- **Directive**: Check each line of the material below for "Treat", then copy the ones that contain it.
============
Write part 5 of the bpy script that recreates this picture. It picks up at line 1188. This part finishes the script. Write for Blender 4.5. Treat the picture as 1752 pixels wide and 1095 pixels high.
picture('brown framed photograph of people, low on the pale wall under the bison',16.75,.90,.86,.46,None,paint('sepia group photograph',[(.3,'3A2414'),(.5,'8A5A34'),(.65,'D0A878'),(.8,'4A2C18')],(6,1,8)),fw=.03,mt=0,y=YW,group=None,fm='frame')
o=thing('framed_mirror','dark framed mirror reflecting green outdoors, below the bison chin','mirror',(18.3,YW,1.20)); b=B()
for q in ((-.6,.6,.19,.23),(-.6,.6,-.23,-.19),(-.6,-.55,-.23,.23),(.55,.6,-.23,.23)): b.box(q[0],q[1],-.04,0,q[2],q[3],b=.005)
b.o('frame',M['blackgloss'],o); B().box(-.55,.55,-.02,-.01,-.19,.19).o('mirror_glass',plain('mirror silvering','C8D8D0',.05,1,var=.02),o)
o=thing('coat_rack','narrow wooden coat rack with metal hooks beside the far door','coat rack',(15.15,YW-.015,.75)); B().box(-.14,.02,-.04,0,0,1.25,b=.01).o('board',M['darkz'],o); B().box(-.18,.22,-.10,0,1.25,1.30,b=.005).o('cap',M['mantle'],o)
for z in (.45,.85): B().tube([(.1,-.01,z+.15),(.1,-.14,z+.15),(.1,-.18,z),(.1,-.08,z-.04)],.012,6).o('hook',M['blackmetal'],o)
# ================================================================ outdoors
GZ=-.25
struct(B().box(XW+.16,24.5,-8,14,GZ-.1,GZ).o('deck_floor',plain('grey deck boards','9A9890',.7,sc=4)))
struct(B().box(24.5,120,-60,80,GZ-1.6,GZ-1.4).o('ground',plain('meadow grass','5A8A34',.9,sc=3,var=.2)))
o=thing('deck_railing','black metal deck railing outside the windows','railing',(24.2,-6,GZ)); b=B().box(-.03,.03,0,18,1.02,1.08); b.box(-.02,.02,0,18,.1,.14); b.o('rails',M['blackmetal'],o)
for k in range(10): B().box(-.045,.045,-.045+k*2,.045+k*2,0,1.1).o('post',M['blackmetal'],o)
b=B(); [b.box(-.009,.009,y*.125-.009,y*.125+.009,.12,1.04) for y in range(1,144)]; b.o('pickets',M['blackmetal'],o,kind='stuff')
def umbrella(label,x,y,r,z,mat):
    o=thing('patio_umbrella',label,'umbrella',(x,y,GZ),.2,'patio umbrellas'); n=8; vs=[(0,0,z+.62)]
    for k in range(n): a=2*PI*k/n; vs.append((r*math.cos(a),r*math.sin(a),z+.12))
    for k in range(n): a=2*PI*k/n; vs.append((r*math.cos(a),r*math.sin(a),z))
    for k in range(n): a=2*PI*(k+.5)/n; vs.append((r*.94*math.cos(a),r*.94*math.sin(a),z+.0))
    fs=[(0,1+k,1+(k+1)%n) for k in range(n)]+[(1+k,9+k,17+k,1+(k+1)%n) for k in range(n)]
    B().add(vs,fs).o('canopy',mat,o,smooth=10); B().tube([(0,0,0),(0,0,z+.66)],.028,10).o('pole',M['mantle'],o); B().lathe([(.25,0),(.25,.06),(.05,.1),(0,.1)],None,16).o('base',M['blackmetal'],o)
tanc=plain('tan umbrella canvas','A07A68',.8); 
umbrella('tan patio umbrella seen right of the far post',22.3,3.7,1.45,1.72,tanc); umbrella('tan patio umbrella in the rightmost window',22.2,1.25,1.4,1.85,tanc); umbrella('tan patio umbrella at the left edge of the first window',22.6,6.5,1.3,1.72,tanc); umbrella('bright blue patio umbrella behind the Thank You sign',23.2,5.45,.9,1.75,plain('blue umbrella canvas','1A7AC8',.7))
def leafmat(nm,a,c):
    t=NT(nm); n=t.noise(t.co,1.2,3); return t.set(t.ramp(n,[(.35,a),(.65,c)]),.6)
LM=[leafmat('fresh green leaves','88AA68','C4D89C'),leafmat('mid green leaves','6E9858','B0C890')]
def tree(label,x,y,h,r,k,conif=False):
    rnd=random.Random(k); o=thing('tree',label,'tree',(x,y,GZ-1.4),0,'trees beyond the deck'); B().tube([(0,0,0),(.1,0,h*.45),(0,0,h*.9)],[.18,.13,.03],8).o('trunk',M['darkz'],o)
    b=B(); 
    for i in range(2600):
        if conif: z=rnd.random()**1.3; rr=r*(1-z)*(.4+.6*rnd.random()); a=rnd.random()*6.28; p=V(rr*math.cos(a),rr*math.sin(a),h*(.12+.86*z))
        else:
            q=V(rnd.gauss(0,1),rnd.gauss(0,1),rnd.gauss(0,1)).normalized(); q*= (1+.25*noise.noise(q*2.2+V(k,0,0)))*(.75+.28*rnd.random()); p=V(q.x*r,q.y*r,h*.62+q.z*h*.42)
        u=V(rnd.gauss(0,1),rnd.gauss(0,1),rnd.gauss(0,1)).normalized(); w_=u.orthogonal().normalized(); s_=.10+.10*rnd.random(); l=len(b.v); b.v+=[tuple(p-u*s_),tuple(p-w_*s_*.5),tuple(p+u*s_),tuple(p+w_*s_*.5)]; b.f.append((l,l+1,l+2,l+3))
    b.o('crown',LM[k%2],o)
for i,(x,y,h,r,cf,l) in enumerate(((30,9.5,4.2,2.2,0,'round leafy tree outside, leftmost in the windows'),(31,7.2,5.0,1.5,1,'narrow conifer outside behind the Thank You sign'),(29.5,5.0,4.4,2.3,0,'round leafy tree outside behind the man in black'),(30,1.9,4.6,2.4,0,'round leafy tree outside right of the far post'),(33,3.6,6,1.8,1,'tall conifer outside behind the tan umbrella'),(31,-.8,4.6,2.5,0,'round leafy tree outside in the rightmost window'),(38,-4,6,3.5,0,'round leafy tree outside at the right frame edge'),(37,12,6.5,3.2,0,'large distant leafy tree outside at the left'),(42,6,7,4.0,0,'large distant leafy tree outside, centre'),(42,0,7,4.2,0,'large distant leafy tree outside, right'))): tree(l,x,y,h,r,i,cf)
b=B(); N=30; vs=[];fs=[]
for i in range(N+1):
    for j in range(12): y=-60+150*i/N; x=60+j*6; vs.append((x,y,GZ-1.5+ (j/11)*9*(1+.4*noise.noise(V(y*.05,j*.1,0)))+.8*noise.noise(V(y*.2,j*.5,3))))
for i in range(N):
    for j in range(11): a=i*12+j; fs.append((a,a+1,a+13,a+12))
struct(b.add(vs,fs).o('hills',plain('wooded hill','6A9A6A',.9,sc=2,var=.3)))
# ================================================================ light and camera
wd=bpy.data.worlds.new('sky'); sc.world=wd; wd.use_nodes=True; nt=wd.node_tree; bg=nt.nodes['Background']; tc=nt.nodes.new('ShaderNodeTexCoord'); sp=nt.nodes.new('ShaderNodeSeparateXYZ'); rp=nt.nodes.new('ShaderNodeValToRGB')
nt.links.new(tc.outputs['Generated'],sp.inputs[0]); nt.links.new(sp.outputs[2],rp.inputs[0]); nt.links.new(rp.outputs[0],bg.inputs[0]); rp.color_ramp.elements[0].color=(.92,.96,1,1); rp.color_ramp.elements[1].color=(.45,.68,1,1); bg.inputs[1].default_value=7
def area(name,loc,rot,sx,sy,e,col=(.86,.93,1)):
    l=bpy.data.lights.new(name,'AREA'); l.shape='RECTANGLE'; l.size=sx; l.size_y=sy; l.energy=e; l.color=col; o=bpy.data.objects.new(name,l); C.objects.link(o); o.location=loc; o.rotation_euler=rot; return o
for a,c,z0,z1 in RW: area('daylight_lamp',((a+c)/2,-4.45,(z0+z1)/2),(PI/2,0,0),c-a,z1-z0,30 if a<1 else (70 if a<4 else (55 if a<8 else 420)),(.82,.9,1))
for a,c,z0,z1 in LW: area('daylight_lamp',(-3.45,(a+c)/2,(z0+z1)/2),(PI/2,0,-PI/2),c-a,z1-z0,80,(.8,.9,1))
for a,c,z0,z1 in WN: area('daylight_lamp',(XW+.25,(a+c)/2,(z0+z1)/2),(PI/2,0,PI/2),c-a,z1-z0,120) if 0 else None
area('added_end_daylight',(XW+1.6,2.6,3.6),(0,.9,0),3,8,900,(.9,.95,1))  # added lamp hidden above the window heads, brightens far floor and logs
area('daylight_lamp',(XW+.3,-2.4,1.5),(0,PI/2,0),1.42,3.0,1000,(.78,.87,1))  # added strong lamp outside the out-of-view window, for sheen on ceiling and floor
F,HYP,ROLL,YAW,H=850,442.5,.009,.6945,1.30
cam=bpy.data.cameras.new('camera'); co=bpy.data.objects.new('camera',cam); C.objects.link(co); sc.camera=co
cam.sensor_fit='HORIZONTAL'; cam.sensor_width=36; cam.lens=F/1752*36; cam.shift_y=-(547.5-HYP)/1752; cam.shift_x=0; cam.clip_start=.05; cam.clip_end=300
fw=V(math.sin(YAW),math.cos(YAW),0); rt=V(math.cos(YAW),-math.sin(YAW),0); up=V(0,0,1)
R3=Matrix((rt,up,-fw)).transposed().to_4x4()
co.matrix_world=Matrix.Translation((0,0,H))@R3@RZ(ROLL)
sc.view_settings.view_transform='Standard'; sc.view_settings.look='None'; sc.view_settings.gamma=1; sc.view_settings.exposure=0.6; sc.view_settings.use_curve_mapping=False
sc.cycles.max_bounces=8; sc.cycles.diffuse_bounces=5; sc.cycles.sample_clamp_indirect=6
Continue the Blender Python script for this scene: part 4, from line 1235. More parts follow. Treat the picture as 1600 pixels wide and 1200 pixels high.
============
- **Reply to the exercise**:
Write part 5 of the bpy script that recreates this picture. It picks up at line 1188. This part finishes the script. Write for Blender 4.5. Treat the picture as 1752 pixels wide and 1095 pixels high.
Continue the Blender Python script for this scene: part 4, from line 1235. More parts follow. Treat the picture as 1600 pixels wide and 1200 pixels high.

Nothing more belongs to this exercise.